75 Ark / PIAS :: 2000 :: acheter ce disque
Inutile de chercher un tube chez APC : Tragic Epilogue était de ces disques qui se méritent et qui se bonifient avec le temps. Cela était vrai pour la musique, sorte d'électro lent, assemblage de sons synthétiques et dépouillés, hostile aux samples trop voyants et bâtie sur des rythmes travaillées. Cela était vrai aussi pour les paroles, obtuses, et scandées magistralement par trois voix mémorables. Cerise sur le gâteau, le trio s'adjoignait sur cet album les services de deux rappeurs cultes et virtuoses, deux vétérans de l'undergound hip-hop, ses grands parrains : Pharoahe Monch d'Organized Konfusion, sur l'obsédant "What I Am", et Aceyalone de Freestyle Fellowship sur le long, l'inquiétant et l'indianisant "Heatrays".
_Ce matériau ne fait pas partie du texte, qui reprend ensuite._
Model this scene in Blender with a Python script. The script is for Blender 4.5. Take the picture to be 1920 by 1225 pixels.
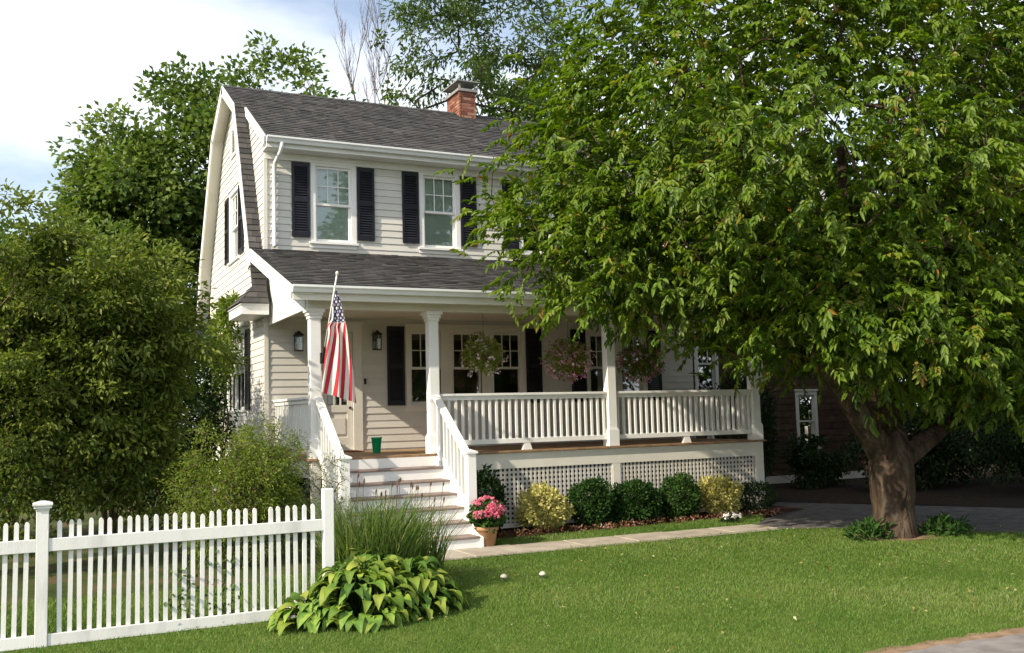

Tout cela était d'une grâce ténébreuse peu entendue depuis Funcrusher Plus, d'une étrangeté comme seul ce cinglé de Kool Keith l'affectionnait. Avec le soutenu "Laundry", l'electro incisive de "Nude Paper", le calme malsain de "Your World Is Flat", le futurisme de "Here They Come Now", l'insistant et expérimental "Moon Zero X-M", le rêche "Lift", le free jazz de "Eyewall", le long et langoureux "Sllab", les basses puissantes de "Smores", un "Disorientation" interprété en partie par la rappeuse Apani B et le bizarre "What I Am", Antipop Consortium proposait l'une des plus saisissantes suites de titres jamais entendues sur un album rap.
Les atours expérimentaux de Tragic Epilogue et l'étrange poésie de ses trois principaux protagonistes poussaient le rap dans de nouvelles directions. Mais en même temps, de manière paradoxale, ils le ramenaient à l'époque de Downtown Manhattan quand, au début des années 80, les premiers rappeurs s'étaient mêlés à l'intelligentsia artistique de New-York, quand rap et musique électronique n'avaient pas encore divorcé, et enfantaient des morceaux bizarres et délicieux.